Short task:
Would you copy out the whole listing exactly as given?

Data:
▬▬▬

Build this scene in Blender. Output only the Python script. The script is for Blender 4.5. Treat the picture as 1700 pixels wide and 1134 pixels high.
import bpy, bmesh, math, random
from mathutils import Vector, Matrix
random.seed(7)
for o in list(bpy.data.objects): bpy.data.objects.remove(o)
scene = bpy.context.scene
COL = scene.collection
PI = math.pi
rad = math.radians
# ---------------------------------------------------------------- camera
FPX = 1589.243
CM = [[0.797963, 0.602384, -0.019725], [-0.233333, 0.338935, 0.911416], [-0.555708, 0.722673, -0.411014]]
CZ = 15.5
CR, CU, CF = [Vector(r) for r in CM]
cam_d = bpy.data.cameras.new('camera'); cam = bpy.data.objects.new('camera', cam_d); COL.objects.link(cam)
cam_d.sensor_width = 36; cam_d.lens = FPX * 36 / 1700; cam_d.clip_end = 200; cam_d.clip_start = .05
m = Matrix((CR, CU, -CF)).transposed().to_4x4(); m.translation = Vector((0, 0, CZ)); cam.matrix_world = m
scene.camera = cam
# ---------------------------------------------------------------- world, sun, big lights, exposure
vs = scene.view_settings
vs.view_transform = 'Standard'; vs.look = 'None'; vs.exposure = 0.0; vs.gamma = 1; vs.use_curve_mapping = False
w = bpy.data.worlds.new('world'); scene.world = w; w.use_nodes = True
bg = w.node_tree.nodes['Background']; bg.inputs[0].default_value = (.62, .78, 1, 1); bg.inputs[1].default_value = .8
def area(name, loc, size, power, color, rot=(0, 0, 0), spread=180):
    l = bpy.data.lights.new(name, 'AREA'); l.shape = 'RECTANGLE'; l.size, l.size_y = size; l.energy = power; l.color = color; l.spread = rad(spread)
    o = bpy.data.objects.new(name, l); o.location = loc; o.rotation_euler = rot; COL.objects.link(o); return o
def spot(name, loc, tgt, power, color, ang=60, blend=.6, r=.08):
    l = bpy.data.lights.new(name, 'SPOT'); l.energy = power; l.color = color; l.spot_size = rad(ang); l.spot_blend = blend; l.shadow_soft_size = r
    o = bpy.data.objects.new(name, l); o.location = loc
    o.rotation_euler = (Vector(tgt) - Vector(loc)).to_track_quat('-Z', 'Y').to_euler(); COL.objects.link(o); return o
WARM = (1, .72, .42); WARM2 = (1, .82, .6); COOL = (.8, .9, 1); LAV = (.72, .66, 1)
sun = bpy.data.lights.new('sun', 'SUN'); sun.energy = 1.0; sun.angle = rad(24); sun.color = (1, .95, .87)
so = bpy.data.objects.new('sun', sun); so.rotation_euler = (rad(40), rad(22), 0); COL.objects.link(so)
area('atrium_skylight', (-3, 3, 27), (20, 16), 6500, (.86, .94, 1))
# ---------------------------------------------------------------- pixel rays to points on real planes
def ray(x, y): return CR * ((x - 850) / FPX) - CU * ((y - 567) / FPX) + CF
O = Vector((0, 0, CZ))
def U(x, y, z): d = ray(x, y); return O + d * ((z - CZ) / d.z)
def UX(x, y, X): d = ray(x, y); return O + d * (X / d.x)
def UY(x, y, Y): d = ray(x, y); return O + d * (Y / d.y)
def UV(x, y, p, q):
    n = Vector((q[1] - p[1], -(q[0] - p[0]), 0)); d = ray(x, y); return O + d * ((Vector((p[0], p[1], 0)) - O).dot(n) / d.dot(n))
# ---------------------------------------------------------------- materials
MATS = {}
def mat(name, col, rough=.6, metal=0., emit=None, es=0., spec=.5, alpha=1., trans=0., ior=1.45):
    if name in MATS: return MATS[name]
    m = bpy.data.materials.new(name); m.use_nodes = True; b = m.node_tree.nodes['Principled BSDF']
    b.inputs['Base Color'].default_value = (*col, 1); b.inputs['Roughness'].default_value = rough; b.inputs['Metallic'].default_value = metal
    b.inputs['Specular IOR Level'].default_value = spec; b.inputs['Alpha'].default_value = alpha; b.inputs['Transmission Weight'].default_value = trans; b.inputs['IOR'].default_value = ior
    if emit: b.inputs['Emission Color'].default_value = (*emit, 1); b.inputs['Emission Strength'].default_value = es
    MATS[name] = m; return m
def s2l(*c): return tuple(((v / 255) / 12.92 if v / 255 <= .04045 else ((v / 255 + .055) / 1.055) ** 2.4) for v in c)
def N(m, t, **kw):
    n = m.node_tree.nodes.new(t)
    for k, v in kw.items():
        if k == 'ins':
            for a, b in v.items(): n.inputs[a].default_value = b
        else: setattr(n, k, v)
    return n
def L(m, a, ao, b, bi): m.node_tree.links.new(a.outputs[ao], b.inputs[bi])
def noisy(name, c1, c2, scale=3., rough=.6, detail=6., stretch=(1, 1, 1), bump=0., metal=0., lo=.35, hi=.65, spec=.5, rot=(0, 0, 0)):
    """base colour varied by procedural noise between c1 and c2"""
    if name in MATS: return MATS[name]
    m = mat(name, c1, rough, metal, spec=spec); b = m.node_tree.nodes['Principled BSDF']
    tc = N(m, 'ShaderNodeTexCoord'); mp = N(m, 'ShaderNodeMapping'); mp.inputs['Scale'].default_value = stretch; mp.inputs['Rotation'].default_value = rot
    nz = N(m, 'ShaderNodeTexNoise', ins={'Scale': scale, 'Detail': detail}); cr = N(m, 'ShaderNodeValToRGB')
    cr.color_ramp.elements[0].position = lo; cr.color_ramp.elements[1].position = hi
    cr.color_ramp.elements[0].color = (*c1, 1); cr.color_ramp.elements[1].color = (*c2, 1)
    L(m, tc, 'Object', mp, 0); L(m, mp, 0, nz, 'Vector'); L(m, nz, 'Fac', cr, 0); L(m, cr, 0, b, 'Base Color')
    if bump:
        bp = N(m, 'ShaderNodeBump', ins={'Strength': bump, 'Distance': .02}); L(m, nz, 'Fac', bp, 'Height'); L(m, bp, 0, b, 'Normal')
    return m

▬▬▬

Answer to the task:
Build this scene in Blender. Output only the Python script. The script is for Blender 4.5. Treat the picture as 1700 pixels wide and 1134 pixels high.
import bpy, bmesh, math, random
from mathutils import Vector, Matrix
random.seed(7)
for o in list(bpy.data.objects): bpy.data.objects.remove(o)
scene = bpy.context.scene
COL = scene.collection
PI = math.pi
rad = math.radians
# ---------------------------------------------------------------- camera
FPX = 1589.243
CM = [[0.797963, 0.602384, -0.019725], [-0.233333, 0.338935, 0.911416], [-0.555708, 0.722673, -0.411014]]
CZ = 15.5
CR, CU, CF = [Vector(r) for r in CM]
cam_d = bpy.data.cameras.new('camera'); cam = bpy.data.objects.new('camera', cam_d); COL.objects.link(cam)
cam_d.sensor_width = 36; cam_d.lens = FPX * 36 / 1700; cam_d.clip_end = 200; cam_d.clip_start = .05
m = Matrix((CR, CU, -CF)).transposed().to_4x4(); m.translation = Vector((0, 0, CZ)); cam.matrix_world = m
scene.camera = cam
# ---------------------------------------------------------------- world, sun, big lights, exposure
vs = scene.view_settings
vs.view_transform = 'Standard'; vs.look = 'None'; vs.exposure = 0.0; vs.gamma = 1; vs.use_curve_mapping = False
w = bpy.data.worlds.new('world'); scene.world = w; w.use_nodes = True
bg = w.node_tree.nodes['Background']; bg.inputs[0].default_value = (.62, .78, 1, 1); bg.inputs[1].default_value = .8
def area(name, loc, size, power, color, rot=(0, 0, 0), spread=180):
    l = bpy.data.lights.new(name, 'AREA'); l.shape = 'RECTANGLE'; l.size, l.size_y = size; l.energy = power; l.color = color; l.spread = rad(spread)
    o = bpy.data.objects.new(name, l); o.location = loc; o.rotation_euler = rot; COL.objects.link(o); return o
def spot(name, loc, tgt, power, color, ang=60, blend=.6, r=.08):
    l = bpy.data.lights.new(name, 'SPOT'); l.energy = power; l.color = color; l.spot_size = rad(ang); l.spot_blend = blend; l.shadow_soft_size = r
    o = bpy.data.objects.new(name, l); o.location = loc
    o.rotation_euler = (Vector(tgt) - Vector(loc)).to_track_quat('-Z', 'Y').to_euler(); COL.objects.link(o); return o
WARM = (1, .72, .42); WARM2 = (1, .82, .6); COOL = (.8, .9, 1); LAV = (.72, .66, 1)
sun = bpy.data.lights.new('sun', 'SUN'); sun.energy = 1.0; sun.angle = rad(24); sun.color = (1, .95, .87)
so = bpy.data.objects.new('sun', sun); so.rotation_euler = (rad(40), rad(22), 0); COL.objects.link(so)
area('atrium_skylight', (-3, 3, 27), (20, 16), 6500, (.86, .94, 1))
# ---------------------------------------------------------------- pixel rays to points on real planes
def ray(x, y): return CR * ((x - 850) / FPX) - CU * ((y - 567) / FPX) + CF
O = Vector((0, 0, CZ))
def U(x, y, z): d = ray(x, y); return O + d * ((z - CZ) / d.z)
def UX(x, y, X): d = ray(x, y); return O + d * (X / d.x)
def UY(x, y, Y): d = ray(x, y); return O + d * (Y / d.y)
def UV(x, y, p, q):
    n = Vector((q[1] - p[1], -(q[0] - p[0]), 0)); d = ray(x, y); return O + d * ((Vector((p[0], p[1], 0)) - O).dot(n) / d.dot(n))
# ---------------------------------------------------------------- materials
MATS = {}
def mat(name, col, rough=.6, metal=0., emit=None, es=0., spec=.5, alpha=1., trans=0., ior=1.45):
    if name in MATS: return MATS[name]
    m = bpy.data.materials.new(name); m.use_nodes = True; b = m.node_tree.nodes['Principled BSDF']
    b.inputs['Base Color'].default_value = (*col, 1); b.inputs['Roughness'].default_value = rough; b.inputs['Metallic'].default_value = metal
    b.inputs['Specular IOR Level'].default_value = spec; b.inputs['Alpha'].default_value = alpha; b.inputs['Transmission Weight'].default_value = trans; b.inputs['IOR'].default_value = ior
    if emit: b.inputs['Emission Color'].default_value = (*emit, 1); b.inputs['Emission Strength'].default_value = es
    MATS[name] = m; return m
def s2l(*c): return tuple(((v / 255) / 12.92 if v / 255 <= .04045 else ((v / 255 + .055) / 1.055) ** 2.4) for v in c)
def N(m, t, **kw):
    n = m.node_tree.nodes.new(t)
    for k, v in kw.items():
        if k == 'ins':
            for a, b in v.items(): n.inputs[a].default_value = b
        else: setattr(n, k, v)
    return n
def L(m, a, ao, b, bi): m.node_tree.links.new(a.outputs[ao], b.inputs[bi])
def noisy(name, c1, c2, scale=3., rough=.6, detail=6., stretch=(1, 1, 1), bump=0., metal=0., lo=.35, hi=.65, spec=.5, rot=(0, 0, 0)):
    """base colour varied by procedural noise between c1 and c2"""
    if name in MATS: return MATS[name]
    m = mat(name, c1, rough, metal, spec=spec); b = m.node_tree.nodes['Principled BSDF']
    tc = N(m, 'ShaderNodeTexCoord'); mp = N(m, 'ShaderNodeMapping'); mp.inputs['Scale'].default_value = stretch; mp.inputs['Rotation'].default_value = rot
    nz = N(m, 'ShaderNodeTexNoise', ins={'Scale': scale, 'Detail': detail}); cr = N(m, 'ShaderNodeValToRGB')
    cr.color_ramp.elements[0].position = lo; cr.color_ramp.elements[1].position = hi
    cr.color_ramp.elements[0].color = (*c1, 1); cr.color_ramp.elements[1].color = (*c2, 1)
    L(m, tc, 'Object', mp, 0); L(m, mp, 0, nz, 'Vector'); L(m, nz, 'Fac', cr, 0); L(m, cr, 0, b, 'Base Color')
    if bump:
        bp = N(m, 'ShaderNodeBump', ins={'Strength': bump, 'Distance': .02}); L(m, nz, 'Fac', bp, 'Height'); L(m, bp, 0, b, 'Normal')
    return m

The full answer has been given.